> YOUR GOAL
Search the listing for "scene" and copy every line where it appears.
* start GIVEN MATERIAL *
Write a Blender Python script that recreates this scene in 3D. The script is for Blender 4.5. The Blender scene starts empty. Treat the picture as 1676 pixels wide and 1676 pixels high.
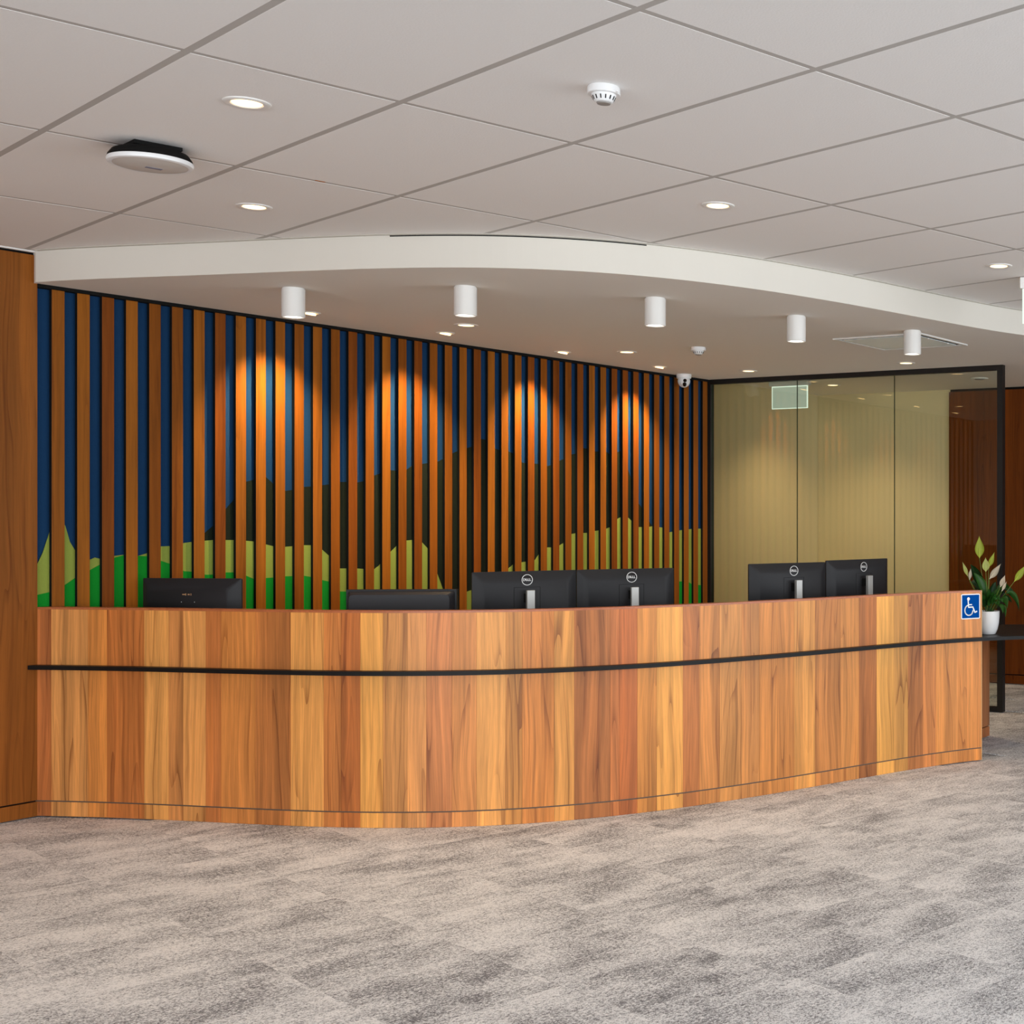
import bpy, bmesh, math, random
import numpy as np
from mathutils import Vector, Matrix

random.seed(7)
SC = bpy.context.scene
COL = SC.collection
PI = math.pi

# ------------------------------------------------------------------ camera
EYE = 1.4328
cam = bpy.data.cameras.new('camera')
cam.sensor_width = 36.0
cam.lens = 2245.2 / 1676 * 36.0
cam.shift_x = (838 - 1622.06) / 1676
cam.shift_y = (845.97 - 838) / 1676
cam.clip_start = 0.05
cam.clip_end = 100
co = bpy.data.objects.new('camera', cam)
COL.objects.link(co)
co.location = (0, 0, EYE)
co.rotation_euler = (PI / 2, 0, 0)
SC.camera = co

# ------------------------------------------------------------------ world, exposure
SC.view_settings.view_transform = 'Standard'
SC.view_settings.look = 'None'
SC.view_settings.gamma = 1.0
SC.view_settings.use_curve_mapping = False
SC.view_settings.exposure = 0.0
wd = bpy.data.worlds.new('world')
SC.world = wd
wd.use_nodes = True
wd.node_tree.nodes['Background'].inputs[0].default_value = (0.80, 0.90, 1.0, 1)
wd.node_tree.nodes['Background'].inputs[1].default_value = 0.6


def area(name, loc, target, sx, sy, power, color):
    l = bpy.data.lights.new(name, 'AREA')
    l.shape = 'RECTANGLE'; l.size = sx; l.size_y = sy
    l.energy = power; l.color = color
    o = bpy.data.objects.new(name, l)
    COL.objects.link(o)
    o.location = loc
    d = Vector(target) - Vector(loc)
    o.rotation_euler = d.to_track_quat('-Z', 'Y').to_euler()
    return o


# daylight entering through the window walls behind and to the right of the viewer
area('daylight_window_rear', (-1.5, -5.9, 1.45), (-1.5, 6, 1.2), 12.0, 2.3, 630, (0.92, 0.965, 1.0))
area('daylight_window_right', (6.4, 2.5, 1.45), (-4, 4.5, 1.3), 9.0, 2.3, 330, (0.90, 0.955, 1.0))

# ------------------------------------------------------------------ helpers
def lin(c):
    return tuple((x / 12.92 if x <= 0.04045 else ((x + 0.055) / 1.055) ** 2.4) for x in [v / 255.0 for v in c])


def V2(x, y):
    return Vector((x, y))


def mesh_obj(name, verts, faces, mats, parent=None, uvs=None, mat_idx=None, smooth=False):
    me = bpy.data.meshes.new(name)
    me.from_pydata([tuple(v) for v in verts], [], faces)
    me.validate()
    if not isinstance(mats, (list, tuple)):
        mats = [mats]
    for m in mats:
        me.materials.append(m)
    if mat_idx:
        for p, i in zip(me.polygons, mat_idx):
            p.material_index = i
    if uvs:
        ul = me.uv_layers.new(name='UVMap')
        for p in me.polygons:
            for li in p.loop_indices:
                ul.data[li].uv = uvs[me.loops[li].vertex_index]
    if smooth:
        for p in me.polygons:
            p.use_smooth = True
    me.update()
    o = bpy.data.objects.new(name, me)
    COL.objects.link(o)
    if parent:
        o.parent = parent
    return o


def bm_obj(name, bm, mats, parent=None, smooth=False, recalc=True):
    if recalc:
        bmesh.ops.recalc_face_normals(bm, faces=bm.faces)
    me = bpy.data.meshes.new(name)
    bm.to_mesh(me); bm.free()
    if not isinstance(mats, (list, tuple)):
        mats = [mats]
    for m in mats:
        me.materials.append(m)
    if smooth:
        for p in me.polygons:
            p.use_smooth = True
    o = bpy.data.objects.new(name, me)
    COL.objects.link(o)
    if parent:
        o.parent = parent
    return o


def bm_box(bm, c, s, M=None, bevel=0.0):
    """box centred at c with size s"""
    r = bmesh.ops.create_cube(bm, size=1.0)
    vs = r['verts']
    for v in vs:
        v.co = Vector((v.co.x * s[0] + c[0], v.co.y * s[1] + c[1], v.co.z * s[2] + c[2]))
    if bevel > 0:
        es = list({e for v in vs for e in v.link_edges})
        rr = bmesh.ops.bevel(bm, geom=es, offset=bevel, segments=2, affect='EDGES', profile=0.5)
        vs = list({v for f in rr['faces'] for v in f.verts} | {v for v in vs if v.is_valid})
    if M is not None:
        bmesh.ops.transform(bm, matrix=M, verts=vs)
    return vs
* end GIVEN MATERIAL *
> ANSWER TO THE PROBLEM
Write a Blender Python script that recreates this scene in 3D. The script is for Blender 4.5. The Blender scene starts empty. Treat the picture as 1676 pixels wide and 1676 pixels high.
SC = bpy.context.scene